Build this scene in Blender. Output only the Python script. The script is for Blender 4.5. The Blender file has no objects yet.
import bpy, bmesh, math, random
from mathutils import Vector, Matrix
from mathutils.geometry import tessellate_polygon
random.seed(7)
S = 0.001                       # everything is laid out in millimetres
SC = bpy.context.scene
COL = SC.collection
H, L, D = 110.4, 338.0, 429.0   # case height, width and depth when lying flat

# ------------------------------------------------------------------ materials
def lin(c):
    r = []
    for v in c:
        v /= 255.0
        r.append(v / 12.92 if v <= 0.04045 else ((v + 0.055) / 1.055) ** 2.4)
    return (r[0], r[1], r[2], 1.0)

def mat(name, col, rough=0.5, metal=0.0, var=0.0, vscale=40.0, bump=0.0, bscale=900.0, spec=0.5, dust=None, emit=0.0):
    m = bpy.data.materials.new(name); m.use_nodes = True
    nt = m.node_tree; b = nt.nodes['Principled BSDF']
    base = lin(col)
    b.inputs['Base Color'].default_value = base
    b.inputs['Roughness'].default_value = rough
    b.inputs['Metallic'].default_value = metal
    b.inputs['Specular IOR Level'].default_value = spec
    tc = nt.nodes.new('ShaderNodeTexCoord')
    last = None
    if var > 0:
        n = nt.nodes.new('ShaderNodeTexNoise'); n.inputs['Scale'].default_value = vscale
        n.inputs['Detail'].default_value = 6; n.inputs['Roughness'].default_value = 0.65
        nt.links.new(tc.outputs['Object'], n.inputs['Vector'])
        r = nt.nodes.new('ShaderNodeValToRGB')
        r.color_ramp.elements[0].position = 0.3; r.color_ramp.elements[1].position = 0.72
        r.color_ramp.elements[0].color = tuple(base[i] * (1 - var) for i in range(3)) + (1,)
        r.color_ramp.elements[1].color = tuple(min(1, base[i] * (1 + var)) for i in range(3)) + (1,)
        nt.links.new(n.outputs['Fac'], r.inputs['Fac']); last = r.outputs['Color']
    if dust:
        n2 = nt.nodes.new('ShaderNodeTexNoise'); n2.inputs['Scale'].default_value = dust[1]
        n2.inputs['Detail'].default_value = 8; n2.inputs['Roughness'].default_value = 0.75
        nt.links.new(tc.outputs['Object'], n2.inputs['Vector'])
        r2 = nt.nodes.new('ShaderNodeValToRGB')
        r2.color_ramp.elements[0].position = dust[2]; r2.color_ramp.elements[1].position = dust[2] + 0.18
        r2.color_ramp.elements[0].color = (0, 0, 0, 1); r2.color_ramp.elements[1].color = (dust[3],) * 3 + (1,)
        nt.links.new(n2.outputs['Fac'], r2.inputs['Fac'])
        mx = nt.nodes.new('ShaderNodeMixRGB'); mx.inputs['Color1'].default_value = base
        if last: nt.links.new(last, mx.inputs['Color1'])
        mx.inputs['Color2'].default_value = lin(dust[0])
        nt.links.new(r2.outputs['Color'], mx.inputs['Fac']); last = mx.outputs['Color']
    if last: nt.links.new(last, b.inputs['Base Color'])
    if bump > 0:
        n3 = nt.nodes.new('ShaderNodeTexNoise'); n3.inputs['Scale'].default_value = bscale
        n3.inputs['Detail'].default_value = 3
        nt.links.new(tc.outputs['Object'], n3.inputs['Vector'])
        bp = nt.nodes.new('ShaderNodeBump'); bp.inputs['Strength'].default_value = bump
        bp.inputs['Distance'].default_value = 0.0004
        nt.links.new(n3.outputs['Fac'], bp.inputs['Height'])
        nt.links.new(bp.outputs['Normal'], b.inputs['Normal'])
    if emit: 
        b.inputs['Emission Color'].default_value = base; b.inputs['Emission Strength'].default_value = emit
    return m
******
EXERCISE BRIEF:
Retype all the material above precisely, with no line left out.

PROBLEM SOLUTION:
Build this scene in Blender. Output only the Python script. The script is for Blender 4.5. The Blender file has no objects yet.
import bpy, bmesh, math, random
from mathutils import Vector, Matrix
from mathutils.geometry import tessellate_polygon
random.seed(7)
S = 0.001                       # everything is laid out in millimetres
SC = bpy.context.scene
COL = SC.collection
H, L, D = 110.4, 338.0, 429.0   # case height, width and depth when lying flat

# ------------------------------------------------------------------ materials
def lin(c):
    r = []
    for v in c:
        v /= 255.0
        r.append(v / 12.92 if v <= 0.04045 else ((v + 0.055) / 1.055) ** 2.4)
    return (r[0], r[1], r[2], 1.0)

def mat(name, col, rough=0.5, metal=0.0, var=0.0, vscale=40.0, bump=0.0, bscale=900.0, spec=0.5, dust=None, emit=0.0):
    m = bpy.data.materials.new(name); m.use_nodes = True
    nt = m.node_tree; b = nt.nodes['Principled BSDF']
    base = lin(col)
    b.inputs['Base Color'].default_value = base
    b.inputs['Roughness'].default_value = rough
    b.inputs['Metallic'].default_value = metal
    b.inputs['Specular IOR Level'].default_value = spec
    tc = nt.nodes.new('ShaderNodeTexCoord')
    last = None
    if var > 0:
        n = nt.nodes.new('ShaderNodeTexNoise'); n.inputs['Scale'].default_value = vscale
        n.inputs['Detail'].default_value = 6; n.inputs['Roughness'].default_value = 0.65
        nt.links.new(tc.outputs['Object'], n.inputs['Vector'])
        r = nt.nodes.new('ShaderNodeValToRGB')
        r.color_ramp.elements[0].position = 0.3; r.color_ramp.elements[1].position = 0.72
        r.color_ramp.elements[0].color = tuple(base[i] * (1 - var) for i in range(3)) + (1,)
        r.color_ramp.elements[1].color = tuple(min(1, base[i] * (1 + var)) for i in range(3)) + (1,)
        nt.links.new(n.outputs['Fac'], r.inputs['Fac']); last = r.outputs['Color']
    if dust:
        n2 = nt.nodes.new('ShaderNodeTexNoise'); n2.inputs['Scale'].default_value = dust[1]
        n2.inputs['Detail'].default_value = 8; n2.inputs['Roughness'].default_value = 0.75
        nt.links.new(tc.outputs['Object'], n2.inputs['Vector'])
        r2 = nt.nodes.new('ShaderNodeValToRGB')
        r2.color_ramp.elements[0].position = dust[2]; r2.color_ramp.elements[1].position = dust[2] + 0.18
        r2.color_ramp.elements[0].color = (0, 0, 0, 1); r2.color_ramp.elements[1].color = (dust[3],) * 3 + (1,)
        nt.links.new(n2.outputs['Fac'], r2.inputs['Fac'])
        mx = nt.nodes.new('ShaderNodeMixRGB'); mx.inputs['Color1'].default_value = base
        if last: nt.links.new(last, mx.inputs['Color1'])
        mx.inputs['Color2'].default_value = lin(dust[0])
        nt.links.new(r2.outputs['Color'], mx.inputs['Fac']); last = mx.outputs['Color']
    if last: nt.links.new(last, b.inputs['Base Color'])
    if bump > 0:
        n3 = nt.nodes.new('ShaderNodeTexNoise'); n3.inputs['Scale'].default_value = bscale
        n3.inputs['Detail'].default_value = 3
        nt.links.new(tc.outputs['Object'], n3.inputs['Vector'])
        bp = nt.nodes.new('ShaderNodeBump'); bp.inputs['Strength'].default_value = bump
        bp.inputs['Distance'].default_value = 0.0004
        nt.links.new(n3.outputs['Fac'], bp.inputs['Height'])
        nt.links.new(bp.outputs['Normal'], b.inputs['Normal'])
    if emit: 
        b.inputs['Emission Color'].default_value = base; b.inputs['Emission Strength'].default_value = emit
    return m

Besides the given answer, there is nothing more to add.